What the exercise asks: Can you pull out each line of the data below that includes the word "from"?

Collected data:
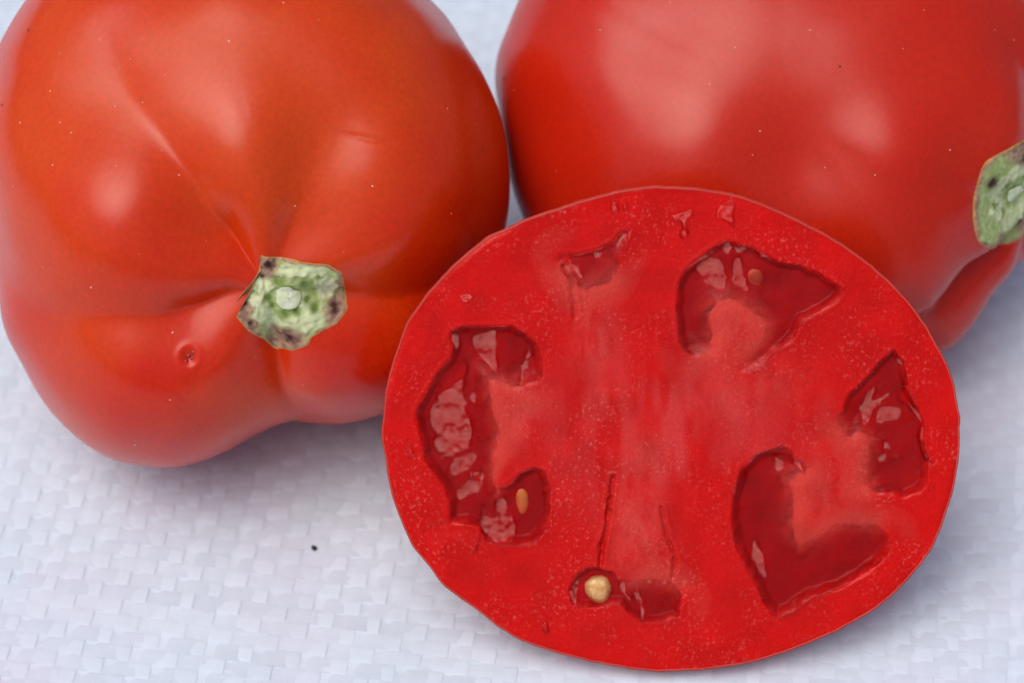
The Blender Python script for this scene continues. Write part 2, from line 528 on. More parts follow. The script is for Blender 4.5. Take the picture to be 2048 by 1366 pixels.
def build_scar(root, bvh, cen, axes, poly, lumps, nub, dark, seed, corners=(), crev=(), sharp=False):
    """corky stem scar lying on the skin; poly in mm in the plane across the stem axis"""
    a, e1, e2 = axes
    rho = polar_table(np.repeat(np.asarray(poly), 2, 0) if sharp else poly)
    NR_, NA_ = 56, 200
    s = np.linspace(0.0, 1, NR_); s[0] = 1e-3
    ph = np.linspace(-np.pi, np.pi, NA_, endpoint=False)
    Sg, PHg = np.meshgrid(s, ph, indexing='ij')
    rr = rho(PHg) * Sg
    X, Y = rr * np.cos(PHg), rr * np.sin(PHg)
    edge = rho(PHg) * (1 - Sg)
    # broken sepal stubs stand up from the cork as blunt lumps with crevices between
    lum_h = np.zeros_like(X)
    for i, (lx, ly, rx, ry, rot) in enumerate(lumps):
        c_, s_ = math.cos(math.radians(rot)), math.sin(math.radians(rot))
        qx, qy = ((X - lx) * c_ + (Y - ly) * s_) / rx, (-(X - lx) * s_ + (Y - ly) * c_) / ry
        q = np.sqrt(qx ** 2 + qy ** 2) * .82 + .28 * vnoise(X / .8, Y / .8, 0, seed + 40 + i) + .12 * vnoise(X / .35, Y / .35, 0, seed + 60 + i)
        lum_h = np.maximum(lum_h, smooth((1.25 - q) / .55) * (.8 + .2 * vnoise(np.float64(i) + X * 0, X * 0, 0, seed)))
    hgt = -.35 * smooth((edge - .4) / 1.5) + .22 * smooth(edge / .5) + .55 * lum_h + (.22 * vnoise(X / 1.1, Y / 1.1, 0, seed) + .16 * vnoise(X / .45, Y / .45, 0, seed + 1)) * smooth(edge / .7)
    hgt = np.maximum(hgt, .10 * smooth(edge / .3)) - .05
    W = np.zeros(X.shape + (3,)); Nn = np.zeros_like(W)
    last = None
    for i in range(NR_):
        for j in range(NA_):
            base = cen + (X[i, j] * e1 + Y[i, j] * e2) * MM + a * .08
            h = on_surface(bvh, base, -a)
            if h is None: h = last
            last = h
            W[i, j], Nn[i, j] = h[0], h[1]
    W = W + a * (hgt * MM)[..., None]
    # pigments: yellow rim, brown cork, green middle
    n1 = vnoise(X / 1.3, Y / 1.3, 0, seed + 2); n2 = vnoise(X / .45, Y / .45, 0, seed + 3)
    tan = np.array([.46, .29, .19]); brown = np.array([.16, .075, .05]); cream = np.array([.52, .50, .30]); green = np.array([.32, .42, .12]); yel = np.array([.62, .30, .03])
    k2 = smooth(n2 * .8 + .4)[..., None] * .7
    col = tan * (1 - k2) + brown * k2
    cn = np.zeros_like(X)
    for (qx, qy, qr) in corners:
        cn = np.maximum(cn, np.exp(-(((X - qx) ** 2 + (Y - qy) ** 2) / qr ** 2) ** 1.5))
    m = (smooth((edge - (.45 if len(corners) else 1.0) + .5 * n1) / .6) * (1 - smooth(cn * 1.6 - .2 + .35 * n1)))[..., None]
    mid = green * (1 - smooth(n2 * .6 + .4)[..., None]) + np.array([.48, .55, .26]) * smooth(n2 * .6 + .4)[..., None]
    col = col * (1 - m) + mid * m
    lm = lum_h[..., None] * np.clip(m * 1.4, 0, 1)
    pale_g = np.array([.66, .73, .44]) * (.5 + .5 * smooth(n1 + .6))[..., None] + np.array([.62, .56, .36]) * (.5 - .5 * smooth(n1 + .6))[..., None]
    col = col * (1 - lm) + pale_g * lm
    for (dx, dy, dr) in crev:
        q = np.clip(np.exp(-(((X - dx) ** 2 + (Y - dy) ** 2) / dr ** 2)) * (1.1 + .7 * n2), 0, 1)[..., None]
        col = col * (1 - q) + np.array([.13, .20, .035]) * q
    for (dx, dy, dr) in dark:
        q = np.exp(-(((X - dx) ** 2 + (Y - dy) ** 2) / dr ** 2))[..., None]
        q = np.clip(q * 1.3 + q * .6 * n2[..., None], 0, 1)
        col = col * (1 - q) + np.array([.055, .018, .018]) * q
    rim = (1 - smooth(edge / .45))[..., None]
    col = col * (1 - rim) + yel * rim
    scar = mesh_obj('stem_scar', W.reshape(-1, 3), grid_faces(NR_, NA_), M_SCAR, root, col=col.reshape(-1, 3))

    def lump(name, x, y, rx, ry, rot, hh, c1, c2, sd):
        nr, na = 14, 30
        t = np.linspace(0.02, 1, nr) * np.pi * .62
        q = np.linspace(0, 2 * np.pi, na, endpoint=False)
        Tm, Qm = np.meshgrid(t, q, indexing='ij')
        jag = 1 + .3 * vnoise(np.cos(Qm) * 1.6 + sd, np.sin(Qm) * 1.6, Tm, sd) + .10 * vnoise(np.cos(Qm) * 4, np.sin(Qm) * 4 + sd, Tm * 2, sd + 1)
        lx, ly = rx * np.sin(Tm) * np.cos(Qm) * jag, ry * np.sin(Tm) * np.sin(Qm) * jag
        cx, cy = x + lx * math.cos(rot) - ly * math.sin(rot), y + lx * math.sin(rot) + ly * math.cos(rot)
        hz = hh * (np.cos(Tm) * jag + .25 * vnoise(cx / .5, cy / .5, 0, sd + 2))
        Wl = np.zeros(cx.shape + (3,))
        for i in range(nr):
            for j in range(na):
                h = on_surface(bvh, cen + (cx[i, j] * e1 + cy[i, j] * e2) * MM + a * .08, -a)
                Wl[i, j] = h[0] if h else cen
        Wl = Wl + a * ((hz + .45) * MM)[..., None]
        k = smooth(.5 + .9 * vnoise(cx / .6, cy / .6, hz, sd + 3))[..., None]
        c = np.array(c1) * k + np.array(c2) * (1 - k)
        return mesh_obj(name, Wl.reshape(-1, 3), grid_faces(nr, na), M_SCAR, scar, origin=None, col=c.reshape(-1, 3))

    lump('stem_core', *nub, 0, .3, (.70, .74, .58), (.60, .67, .42), seed + 90)
    return scar


def specks(root, bvh, pts, name, mat, rmin, rmax):
    """tiny flecks lying on the skin where the sight lines of the points meet it"""
    V, F = [], []
    for (u_, v_) in pts:
        d = px_dir(np.array(float(u_)), np.array(float(v_)))
        h = bvh.ray_cast(Vector(CAM), Vector(d / np.linalg.norm(d)))
        if h[0] is None: continue
        p0, nn = np.array(h[0]), np.array(h[1])
        if nn @ d > 0: nn = -nn
        t1 = np.cross(nn, [0.3, .2, .9]); t1 /= np.linalg.norm(t1); t2 = np.cross(nn, t1)
        r = random.uniform(rmin, rmax) * MM
        b = len(V)
        el = random.uniform(.7, 1.3)
        for k in range(8):
            an = k * math.pi / 4
            V.append(p0 + (t1 * math.cos(an) * el + t2 * math.sin(an)) * r - nn * r * .1)
        for k in range(8):
            an = k * math.pi / 4
            V.append(p0 + (t1 * math.cos(an) * el + t2 * math.sin(an)) * r * .6 + nn * r * .35)
        V.append(p0 + nn * r * .5)
        for k in range(8):
            k2 = (k + 1) % 8
            F += [(b + k, b + k2, b + 8 + k2), (b + k, b + 8 + k2, b + 8 + k), (b + 8 + k, b + 8 + k2, b + 16)]
    o = mesh_obj(name, V, F, mat, root)
    return o


# ---- left tomato (stem towards the camera)
LO = [(857, 0), (903, 48), (947, 117), (991, 209), (1009, 275), (1020, 366), (1018, 439), (1003, 530), (968, 620), (915, 705), (850, 775), (790, 815),
      (738, 842), (690, 868), (650, 884), (606, 898), (554, 899), (505, 908), (439, 928), (373, 939), (328, 938), (230, 917), (156, 871), (90, 810),
      (33, 728), (0, 661), (-16, 570), (-25, 450), (-26, 330), (-18, 220), (0, 123), (22, 73), (70, 0), (112, -42), (180, -85), (300, -125), (440, -148),
      (560, -148), (680, -122), (780, -68)]
LC = (505, 395)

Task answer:
The Blender Python script for this scene continues. Write part 2, from line 528 on. More parts follow. The script is for Blender 4.5. Take the picture to be 2048 by 1366 pixels.
    # broken sepal stubs stand up from the cork as blunt lumps with crevices between